Given data —
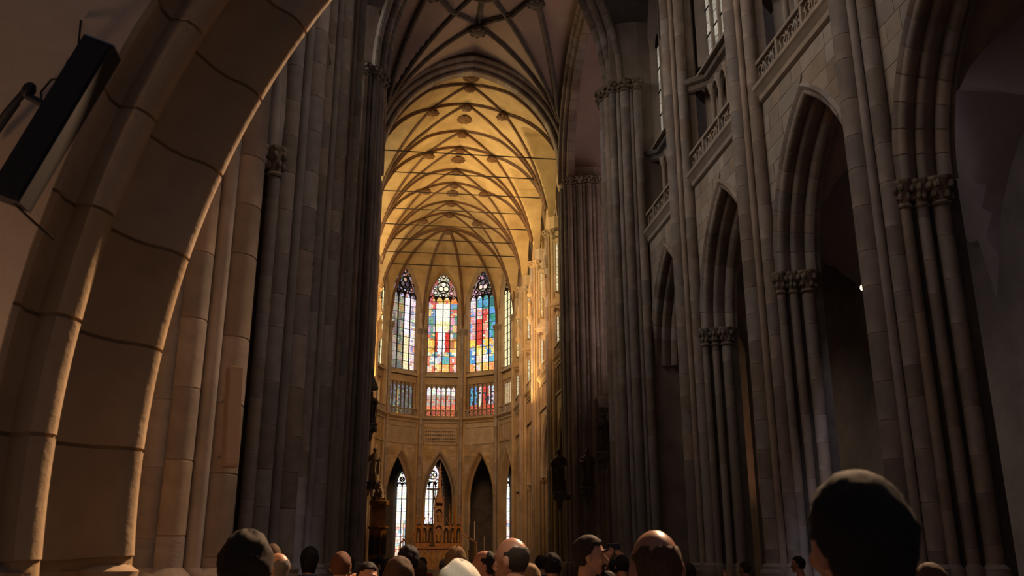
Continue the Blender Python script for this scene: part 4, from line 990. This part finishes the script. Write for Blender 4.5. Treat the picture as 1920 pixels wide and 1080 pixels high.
for sx in (-1, 1):
    for k in range(3):
        x = sx * (.62 + k * .5); obj('niche', nme, 'gilded_oak', al, (x, .18, 0))
        f = MB(); f.lathe(0, 0, [(.09, 1.35), (.08, 1.7), (.07, 1.95), (.03, 2.0)], 8); f.blob((0, 0, 2.07), .05, .05, .06, 6, 4); obj('figurine', f, 'statue_gilt', al, (x, .24, 0))
    for k in range(4): obj('pinnacle', pme, 'gilded_oak', al, (sx * (.37 + k * .48), .14, 0), scale=(1, 1, (1.28, 1.12, 1.05, 1.0)[k]))
    obj('pinnacle', pme, 'gilded_oak', al, (sx * 1.25, .3, 0), scale=(1.2, 1.2, 1.3))
sp = MB(); sp.box(-.34, -.26, -.05, .35, 1.3, 4.4); sp.box(.26, .34, -.05, .35, 1.3, 4.4); sp.box(-.3, .3, .25, .35, 1.3, 4.6)
for z in (2.35, 3.6): sp.grid([[(x * 1.3, -.02, z + y) for x, y in P], [(x * 1.4, -.02, z + .55) for x, y in P]])
sp.lathe(0, .12, [(.36, 4.4), (.38, 4.5), (.22, 5.1), (.14, 6.0), (.05, 7.3), (.02, 7.6)], 8)
for k in range(9):
    z = 4.8 + k * .3; r = max(.03, .36 - k * .035)
    for sx in (-1, 1): sp.blob((sx * r, .1, z), .05, .05, .06, 5, 4)
obj('tabernacle_spire', sp, 'gilded_oak', al, smooth=30)
obj('figurine', statue_mesh(31, .95), 'statue_gilt', al, (0, .12, 1.38)); obj('figurine', statue_mesh(33, .8), 'statue_gilt', al, (0, .12, 2.95))
cr = thing('altar_cross', 'dark crucifix standing before the pale chapel window', 'crucifix', (2.88, 73.6, 0))
obj('upright', MB().box(-.05, .05, -.04, .04, 1.3, 6.0), 'dark_wood', cr); obj('crossbar', MB().box(-.52, .52, -.04, .04, 5.4, 5.5), 'dark_wood', cr); obj('foot', MB().lathe(0, 0, [(.25, 1.0), (.22, 1.15), (.07, 1.35)], 8), 'dark_wood', cr)
cf_ = MB(); cf_.tube([(-.45, -.08, 5.5), (0, -.1, 5.3), (.45, -.08, 5.5)], .035, 6); cf_.tube([(0, -.1, 5.35), (.02, -.1, 5.0), (.05, -.09, 4.7), (0, -.07, 4.3)], .06, 8, radii=[.09, .08, .07, .04]); cf_.blob((.03, -.11, 5.45), .06, .07, .08, 8, 5)
obj('corpus', cf_, 'dark_wood', cr, smooth=60)
for i, (x, y, zb, zt, nm) in enumerate(((4.75, 60, .6, 2.2, 'right of the altar'), (-.2, 60, .2, 1.15, 'beside the pulpit'), (.6, 72.1, 1.6, 3.0, 'at the left end of the altar'), (6.1, 72.1, 1.5, 2.9, 'at the right end of the altar'), (6.3, 66, .6, 1.6, 'low near the right choir piers'))):
    t = thing('candlestick', 'slim candlestick with a white candle, %s' % nm, 'candlestick', (x, y, 0), group='candlesticks')
    obj('stand', MB().lathe(0, 0, [(.2, -H), (.2, -H + .06), (.05, -H + .2), (.03, zb - .15), (.08, zb - .08), (.08, zb)], 8), 'gold', t, smooth=40)
    obj('candle', MB().cyl(0, 0, zb, zt, .028, 8), 'wax', t)
# sanctuary rail
for sx, nm in ((-1, 'left'), (1, 'right')):
    o = obj('altar_curtain_arm', MB().tube([(AX + sx * 1.9, 73.9, 2.0), (AX + sx * 3.0, 73.6, 1.3), (AX + sx * 3.1, 73.6, -H)], .07, 6), 'gilded_oak'); tag(o, 'slanting timber strut beside the altar, %s side' % nm, 'strut', 'altar struts')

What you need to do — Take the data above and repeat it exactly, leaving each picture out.

Task response —
Continue the Blender Python script for this scene: part 4, from line 990. This part finishes the script. Write for Blender 4.5. Treat the picture as 1920 pixels wide and 1080 pixels high.
for sx in (-1, 1):
    for k in range(3):
        x = sx * (.62 + k * .5); obj('niche', nme, 'gilded_oak', al, (x, .18, 0))
        f = MB(); f.lathe(0, 0, [(.09, 1.35), (.08, 1.7), (.07, 1.95), (.03, 2.0)], 8); f.blob((0, 0, 2.07), .05, .05, .06, 6, 4); obj('figurine', f, 'statue_gilt', al, (x, .24, 0))
    for k in range(4): obj('pinnacle', pme, 'gilded_oak', al, (sx * (.37 + k * .48), .14, 0), scale=(1, 1, (1.28, 1.12, 1.05, 1.0)[k]))
    obj('pinnacle', pme, 'gilded_oak', al, (sx * 1.25, .3, 0), scale=(1.2, 1.2, 1.3))
sp = MB(); sp.box(-.34, -.26, -.05, .35, 1.3, 4.4); sp.box(.26, .34, -.05, .35, 1.3, 4.4); sp.box(-.3, .3, .25, .35, 1.3, 4.6)
for z in (2.35, 3.6): sp.grid([[(x * 1.3, -.02, z + y) for x, y in P], [(x * 1.4, -.02, z + .55) for x, y in P]])
sp.lathe(0, .12, [(.36, 4.4), (.38, 4.5), (.22, 5.1), (.14, 6.0), (.05, 7.3), (.02, 7.6)], 8)
for k in range(9):
    z = 4.8 + k * .3; r = max(.03, .36 - k * .035)
    for sx in (-1, 1): sp.blob((sx * r, .1, z), .05, .05, .06, 5, 4)
obj('tabernacle_spire', sp, 'gilded_oak', al, smooth=30)
obj('figurine', statue_mesh(31, .95), 'statue_gilt', al, (0, .12, 1.38)); obj('figurine', statue_mesh(33, .8), 'statue_gilt', al, (0, .12, 2.95))
cr = thing('altar_cross', 'dark crucifix standing before the pale chapel window', 'crucifix', (2.88, 73.6, 0))
obj('upright', MB().box(-.05, .05, -.04, .04, 1.3, 6.0), 'dark_wood', cr); obj('crossbar', MB().box(-.52, .52, -.04, .04, 5.4, 5.5), 'dark_wood', cr); obj('foot', MB().lathe(0, 0, [(.25, 1.0), (.22, 1.15), (.07, 1.35)], 8), 'dark_wood', cr)
cf_ = MB(); cf_.tube([(-.45, -.08, 5.5), (0, -.1, 5.3), (.45, -.08, 5.5)], .035, 6); cf_.tube([(0, -.1, 5.35), (.02, -.1, 5.0), (.05, -.09, 4.7), (0, -.07, 4.3)], .06, 8, radii=[.09, .08, .07, .04]); cf_.blob((.03, -.11, 5.45), .06, .07, .08, 8, 5)
obj('corpus', cf_, 'dark_wood', cr, smooth=60)
for i, (x, y, zb, zt, nm) in enumerate(((4.75, 60, .6, 2.2, 'right of the altar'), (-.2, 60, .2, 1.15, 'beside the pulpit'), (.6, 72.1, 1.6, 3.0, 'at the left end of the altar'), (6.1, 72.1, 1.5, 2.9, 'at the right end of the altar'), (6.3, 66, .6, 1.6, 'low near the right choir piers'))):
    t = thing('candlestick', 'slim candlestick with a white candle, %s' % nm, 'candlestick', (x, y, 0), group='candlesticks')
    obj('stand', MB().lathe(0, 0, [(.2, -H), (.2, -H + .06), (.05, -H + .2), (.03, zb - .15), (.08, zb - .08), (.08, zb)], 8), 'gold', t, smooth=40)
    obj('candle', MB().cyl(0, 0, zb, zt, .028, 8), 'wax', t)
# sanctuary rail
for sx, nm in ((-1, 'left'), (1, 'right')):
    o = obj('altar_curtain_arm', MB().tube([(AX + sx * 1.9, 73.9, 2.0), (AX + sx * 3.0, 73.6, 1.3), (AX + sx * 3.1, 73.6, -H)], .07, 6), 'gilded_oak'); tag(o, 'slanting timber strut beside the altar, %s side' % nm, 'strut', 'altar struts')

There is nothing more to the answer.